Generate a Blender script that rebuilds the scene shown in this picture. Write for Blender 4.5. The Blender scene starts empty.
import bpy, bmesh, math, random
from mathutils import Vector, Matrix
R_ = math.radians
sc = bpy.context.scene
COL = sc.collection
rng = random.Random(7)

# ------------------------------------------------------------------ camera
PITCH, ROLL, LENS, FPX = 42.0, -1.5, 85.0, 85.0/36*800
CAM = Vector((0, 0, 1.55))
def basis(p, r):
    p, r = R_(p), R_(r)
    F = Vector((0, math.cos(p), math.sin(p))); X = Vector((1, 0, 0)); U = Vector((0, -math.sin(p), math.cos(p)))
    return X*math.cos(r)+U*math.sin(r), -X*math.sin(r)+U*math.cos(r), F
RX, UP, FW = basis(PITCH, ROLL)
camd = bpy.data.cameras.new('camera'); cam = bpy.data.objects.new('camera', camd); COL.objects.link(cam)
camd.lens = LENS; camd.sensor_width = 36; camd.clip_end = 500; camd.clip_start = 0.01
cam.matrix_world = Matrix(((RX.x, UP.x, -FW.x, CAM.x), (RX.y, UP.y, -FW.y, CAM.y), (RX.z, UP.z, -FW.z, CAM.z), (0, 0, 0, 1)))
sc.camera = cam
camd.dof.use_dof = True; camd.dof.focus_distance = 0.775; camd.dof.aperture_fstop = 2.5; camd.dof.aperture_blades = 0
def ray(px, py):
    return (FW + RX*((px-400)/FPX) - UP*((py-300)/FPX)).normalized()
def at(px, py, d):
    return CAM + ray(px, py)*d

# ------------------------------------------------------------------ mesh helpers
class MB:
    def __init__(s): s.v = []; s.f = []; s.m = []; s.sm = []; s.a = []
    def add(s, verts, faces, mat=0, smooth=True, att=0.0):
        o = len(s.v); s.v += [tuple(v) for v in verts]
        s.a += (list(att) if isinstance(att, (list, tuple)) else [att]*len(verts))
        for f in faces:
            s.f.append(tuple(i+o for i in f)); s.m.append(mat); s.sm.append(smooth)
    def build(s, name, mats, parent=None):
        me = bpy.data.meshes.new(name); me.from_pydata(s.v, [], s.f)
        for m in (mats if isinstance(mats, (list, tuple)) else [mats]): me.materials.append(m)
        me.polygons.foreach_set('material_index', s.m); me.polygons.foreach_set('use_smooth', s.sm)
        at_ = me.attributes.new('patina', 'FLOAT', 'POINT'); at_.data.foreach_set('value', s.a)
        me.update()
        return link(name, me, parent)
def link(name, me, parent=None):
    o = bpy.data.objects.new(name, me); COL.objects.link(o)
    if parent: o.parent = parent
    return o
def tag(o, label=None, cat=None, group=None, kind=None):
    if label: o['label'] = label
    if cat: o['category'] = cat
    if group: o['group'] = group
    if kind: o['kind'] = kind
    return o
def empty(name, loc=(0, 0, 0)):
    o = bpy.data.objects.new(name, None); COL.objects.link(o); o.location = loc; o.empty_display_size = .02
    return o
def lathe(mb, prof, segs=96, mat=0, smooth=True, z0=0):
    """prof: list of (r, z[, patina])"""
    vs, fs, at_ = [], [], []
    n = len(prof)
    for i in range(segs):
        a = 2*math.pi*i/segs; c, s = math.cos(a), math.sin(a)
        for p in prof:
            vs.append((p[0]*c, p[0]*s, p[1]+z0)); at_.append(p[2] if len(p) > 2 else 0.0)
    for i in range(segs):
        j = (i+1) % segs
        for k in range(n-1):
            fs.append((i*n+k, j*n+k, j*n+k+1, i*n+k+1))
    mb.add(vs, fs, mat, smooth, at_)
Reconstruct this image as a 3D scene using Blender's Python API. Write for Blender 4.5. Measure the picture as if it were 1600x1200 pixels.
------------------------------
■ Work to do: Give a word-for-word copy of the records.

■ Correct output:
Generate a Blender script that rebuilds the scene shown in this picture. Write for Blender 4.5. The Blender scene starts empty.
import bpy, bmesh, math, random
from mathutils import Vector, Matrix
R_ = math.radians
sc = bpy.context.scene
COL = sc.collection
rng = random.Random(7)

# ------------------------------------------------------------------ camera
PITCH, ROLL, LENS, FPX = 42.0, -1.5, 85.0, 85.0/36*800
CAM = Vector((0, 0, 1.55))
def basis(p, r):
    p, r = R_(p), R_(r)
    F = Vector((0, math.cos(p), math.sin(p))); X = Vector((1, 0, 0)); U = Vector((0, -math.sin(p), math.cos(p)))
    return X*math.cos(r)+U*math.sin(r), -X*math.sin(r)+U*math.cos(r), F
RX, UP, FW = basis(PITCH, ROLL)
camd = bpy.data.cameras.new('camera'); cam = bpy.data.objects.new('camera', camd); COL.objects.link(cam)
camd.lens = LENS; camd.sensor_width = 36; camd.clip_end = 500; camd.clip_start = 0.01
cam.matrix_world = Matrix(((RX.x, UP.x, -FW.x, CAM.x), (RX.y, UP.y, -FW.y, CAM.y), (RX.z, UP.z, -FW.z, CAM.z), (0, 0, 0, 1)))
sc.camera = cam
camd.dof.use_dof = True; camd.dof.focus_distance = 0.775; camd.dof.aperture_fstop = 2.5; camd.dof.aperture_blades = 0
def ray(px, py):
    return (FW + RX*((px-400)/FPX) - UP*((py-300)/FPX)).normalized()
def at(px, py, d):
    return CAM + ray(px, py)*d

# ------------------------------------------------------------------ mesh helpers
class MB:
    def __init__(s): s.v = []; s.f = []; s.m = []; s.sm = []; s.a = []
    def add(s, verts, faces, mat=0, smooth=True, att=0.0):
        o = len(s.v); s.v += [tuple(v) for v in verts]
        s.a += (list(att) if isinstance(att, (list, tuple)) else [att]*len(verts))
        for f in faces:
            s.f.append(tuple(i+o for i in f)); s.m.append(mat); s.sm.append(smooth)
    def build(s, name, mats, parent=None):
        me = bpy.data.meshes.new(name); me.from_pydata(s.v, [], s.f)
        for m in (mats if isinstance(mats, (list, tuple)) else [mats]): me.materials.append(m)
        me.polygons.foreach_set('material_index', s.m); me.polygons.foreach_set('use_smooth', s.sm)
        at_ = me.attributes.new('patina', 'FLOAT', 'POINT'); at_.data.foreach_set('value', s.a)
        me.update()
        return link(name, me, parent)
def link(name, me, parent=None):
    o = bpy.data.objects.new(name, me); COL.objects.link(o)
    if parent: o.parent = parent
    return o
def tag(o, label=None, cat=None, group=None, kind=None):
    if label: o['label'] = label
    if cat: o['category'] = cat
    if group: o['group'] = group
    if kind: o['kind'] = kind
    return o
def empty(name, loc=(0, 0, 0)):
    o = bpy.data.objects.new(name, None); COL.objects.link(o); o.location = loc; o.empty_display_size = .02
    return o
def lathe(mb, prof, segs=96, mat=0, smooth=True, z0=0):
    """prof: list of (r, z[, patina])"""
    vs, fs, at_ = [], [], []
    n = len(prof)
    for i in range(segs):
        a = 2*math.pi*i/segs; c, s = math.cos(a), math.sin(a)
        for p in prof:
            vs.append((p[0]*c, p[0]*s, p[1]+z0)); at_.append(p[2] if len(p) > 2 else 0.0)
    for i in range(segs):
        j = (i+1) % segs
        for k in range(n-1):
            fs.append((i*n+k, j*n+k, j*n+k+1, i*n+k+1))
    mb.add(vs, fs, mat, smooth, at_)
Reconstruct this image as a 3D scene using Blender's Python API. Write for Blender 4.5. Measure the picture as if it were 1600x1200 pixels.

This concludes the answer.